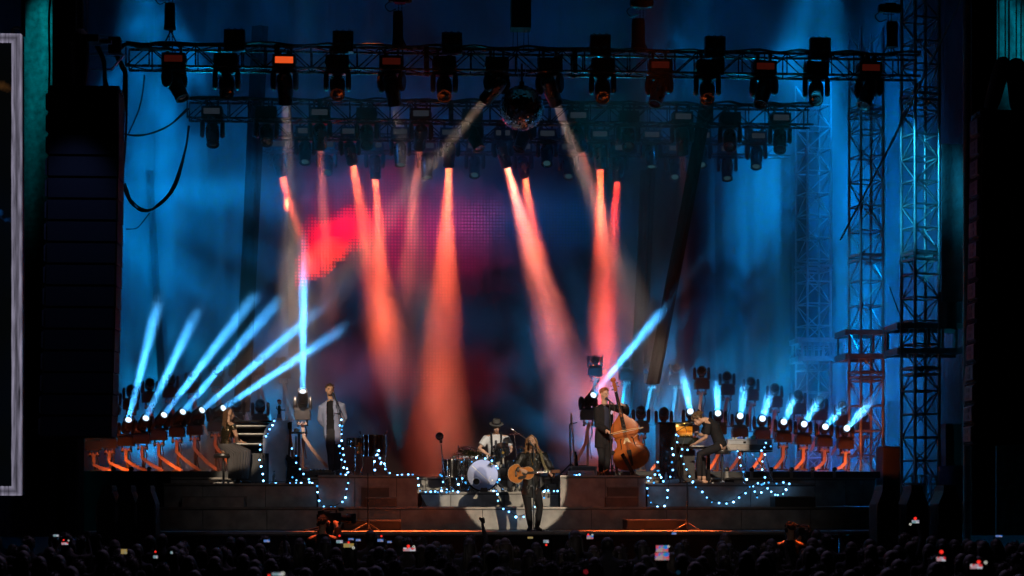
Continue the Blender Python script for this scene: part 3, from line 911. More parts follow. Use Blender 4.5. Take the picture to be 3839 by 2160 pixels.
for i, px in enumerate((880, 1286, 1694, 2250, 2680, 3074)):
    blinder(f'{ORD[i]} square four lamp blinder from the left on the front truss', px)

# loose cable runs lying on the trusses
for k, (a, b) in enumerate(((478, 3440), (706, 3042))):
    pts = []
    n = 44
    for i in range(n + 1):
        pts.append((lerp(X(a, YT[k]), X(b, YT[k]), i / n), YT[k] - .2 + rnd.uniform(-.03, .03), ZB + SZ + .03 + rnd.uniform(0, .06) * (i % 3 != 0)))
    for q in range(2):
        p2 = [(x + rnd.uniform(-.03, .03), y + .06 * q, z + rnd.uniform(-.015, .02)) for x, y, z in pts]
        tag(obj('cable_run', MB().sweep(cat_rom(p2, 3), .022, 6), M_RUBBER, smooth=True),
            f'{"upper" if q else "lower"} black cable bundle lying along the {"front" if k == 0 else "second"} truss', 'cable')

# hoists with chain bags
M_BAG = mat('black_canvas', (.014, .014, .015), .9, bump=.4)
def hoist(label, px, Y, motor_row, bag0, bag1, w0, w1, dxp=0):
    z_m = zrow(motor_row, Y); zb0, zb1 = zrow(bag0, Y), zrow(bag1, Y)
    t = thing('chain_hoist', label, 'hoist', (X(px, Y), Y, ZB + SZ))
    o = -(ZB + SZ)
    body = MB().lathe([(0, -.24), (.075, -.235), (.095, -.19), (.095, .19), (.075, .235), (0, .24)], 16, (0, 0, z_m + o + .06), Matrix.Rotation(R(90), 3, 'Y'))
    body.box((0, 0, z_m + o + .06), (.22, .2, .2))
    obj('motor_body', body, M_BLACKG, t, smooth=True)
    a, b = w0 * MPP(Y) / 2, w1 * MPP(Y) / 2
    bag = MB()
    prof = []
    for i in range(9):
        u = i / 8; r = lerp(a, b, u) * (1 + .04 * math.sin(7 * u))
        prof.append((r, zb0 + (zb1 - zb0) * u + o))
    prof = [(a * .8, prof[0][1] + .0)] + prof + [(.01, prof[-1][1] - .03)]
    bag.lathe(prof, 14, (dxp * MPP(Y), -.12, 0), Matrix.Diagonal((1, .7, 1)))
    obj('chain_bag', bag, M_BAG, t, smooth=True)
    for dx in (-.03, .035):
        ch = MB(); z = z_m + o - .05; k = 0
        while z > .02:
            ch.box((dx, 0, z), (.022 if k % 2 else .008, .008 if k % 2 else .022, .036)); z -= .028; k += 1
        c_ = obj('chain', ch, M_DALU, t); c_['kind'] = 'stuff'
    for s in (-1, 1): obj('sling', MB().bar((0, 0, .34), (s * .16, 0, .0), .03, .012), M_BAG, t)
    obj('hook', MB().lathe([(.0, -.05), (.03, -.03), (.03, .03), (0, .05)], 8, (0, 0, .36)), M_DALU, t, smooth=True)
    pts = cat_rom([(-.2, 0, z_m + o), (-.3, 0, z_m + o - .1), (-.22, -.05, z_m + o - .22), (-.08, -.08, z_m + o - .18)], 6)
    obj('control_cable', MB().sweep(pts, .012, 6), M_RUBBER, t, smooth=True)
hoist('chain hoist with tall tapered bag above the first moving head', 640, 37.0, -6, 34, 132, 36, 44)
hoist('chain hoist with slim bag above the fifth moving head', 1500, 37.0, 8, 52, 178, 34, 44, -8)
hoist('chain hoist with flared bag between mirror ball and cable tower', 2405, 37.0, 14, 68, 188, 46, 56, -15)
hoist('chain hoist with pale motor near the great lattice tower', 3335, 37.0, 20, 66, 160, 42, 44, 4)
t = thing('ceiling_box', 'dark hanging equipment case above the mirror ball', 'equipment case', W(1952, 112, 37.0))
obj('case', MB().box((0, 0, .55), (.40, .4, 1.1)), M_BAG, t)
for sx in (-1, 1):
    for k in range(2): obj('strap', MB().bar((sx * (.07 + .08 * k), 0, 0), (sx * (.06 + .1 * k), 0, -.45), .014), M_BAG, t)

# mirror ball
def mirror_ball():
    Y = 36.2; c = W(1956, 406, Y); r = 84 * MPP(Y)
    t = thing('mirror_ball', 'large mirror ball hanging under the front truss', 'mirror ball', c)
    obj('core', MB().ell((0, 0, 0), r * .975, 32, 20), M_BLACK, t, smooth=True)
    tiles = MB(); rows = 40; rr = random.Random(3)
    for i in range(rows):
        th = math.pi * (i + .5) / rows
        n = max(4, int(2 * rows * math.sin(th)))
        dth = math.pi / rows * .46
        for j in range(n):
            ph = 2 * math.pi * (j + .5) / n; dph = math.pi / n * .93
            jt, jp = rr.gauss(0, .035), rr.gauss(0, .035)
            ps = []
            for a, b in ((-1, -1), (-1, 1), (1, 1), (1, -1)):
                q = r * (1 + .012 * (a * jt / .035 * .3 + b * jp / .035 * .3))
                ta, pa = th + a * dth, ph + b * dph
                ps.append((q * math.sin(ta) * math.cos(pa), q * math.sin(ta) * math.sin(pa), q * math.cos(ta)))
            tiles.add(ps, [(0, 3, 2, 1)])
    o = obj('mirror_tile', tiles.mesh('mirror_tile', False, False), mat('mirror_glass', (.86, .9, .93), .05, metal=1.0, vary=.08, rough_vary=.03), t)
    o['kind'] = 'stuff'
    obj('hanger', MB().lathe([(.05, r * .97), (.05, r + .08), (.02, r + .09), (.02, ZB - c.z)], 10), M_BLACK, t, smooth=True)
    for sx in (-1, 1): obj('safety_cable', MB().sweep([(sx * .04, 0, r + .05), (sx * .1, .1, ZB - c.z + .02)], .006, 5), M_ALU, t)
mirror_ball()

# ------------------------------------------------------------------ hung speaker arrays
M_CAB = mat('speaker_cabinet_paint', (.012, .012, .014), .75, bump=.2)
M_GRILLE = mat('speaker_grille', (.008, .008, .009), .85, bump=.3, scale=20)
M_CABSIDE = mat('speaker_side_plate', (.06, .06, .065), .45)
def speaker_array(label, px0, px1, Y, row0, row1, n, side, toe, curve):
    x0, x1 = X(px0, Y), X(px1, Y); w = x1 - x0; zt, zb = zrow(row0, Y), zrow(row1, Y)
    H = (zt - zb) / n
    t = thing('speaker_array', label, 'loudspeaker array', ((x0 + x1) / 2, Y, zt), 0)
    gap = .012
    body = MB().box((0, .33, -H / 2), (w, .6, H - gap)).mesh('cabinet')
    gr = MB().box((0, .012, -H / 2), (w - .04, .04, H - gap - .03)).mesh('grille')
    sd = MB()
    s = side
    poly = [(-.0, -.03), (.045, -.055), (.045, -H + .055), (0, -H + .03)]
    sd.prism([(s * (w / 2 + a), b) for a, b in poly], .06, .50)
    sdm = sd.mesh('side_plate')
    hn = MB()
    for zz in (-.33, -.66): hn.box((s * (w / 2 + .047), .3, zz * H), (.008, .16, H * .2))
    hnm = hn.mesh('side_handle')
    spine = MB().span((-w * .5 * .98, .30, -H - gap), (w * .08, .36, 0)).mesh('rigging_plate')
    for k in range(n):
        a = k / (n - 1); ang = curve * max(0, a - .35) ** 2
        dx = side * -.0
        loc = (side * (.14 * max(0, a - .1) ** 1.5) * (1 if toe else 0), -.35 * max(0, a - .35) ** 2 * 0, -H * k)
        c = obj('cabinet', body, M_CAB, t, loc)
        obj('grille', gr, M_GRILLE, c); obj('side_plate', sdm, M_CABSIDE, c); obj('side_handle', hnm, M_BLACK, c)
        obj('rigging_plate', spine, M_BLACK, c)
    fr = MB(); fr.span((-w / 2, .05, .0), (w / 2, .12, .09)); fr.span((-w / 2, .5, .0), (w / 2, .57, .09))
    for sx in (-1, 0, 1): fr.span((sx * w * .48 - .03, .12, .01), (sx * w * .48 + .03, .5, .08))
    obj('bumper_frame', fr, M_DALU, t)
    return t
speaker_array('tall black speaker stack hanging beside the side video screen', 178, 444, 31.0, 356, 1642, 16, -1, True, .2)
speaker_array('tall black speaker stack hanging at the far edge of the stage', 3678, 3960, 31.0, 405, 1664, 16, -1, True, .2)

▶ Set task
What is the number of lines in the listing that include the word "from"? Give that number and nothing else.

▶ Answer to this exercise
2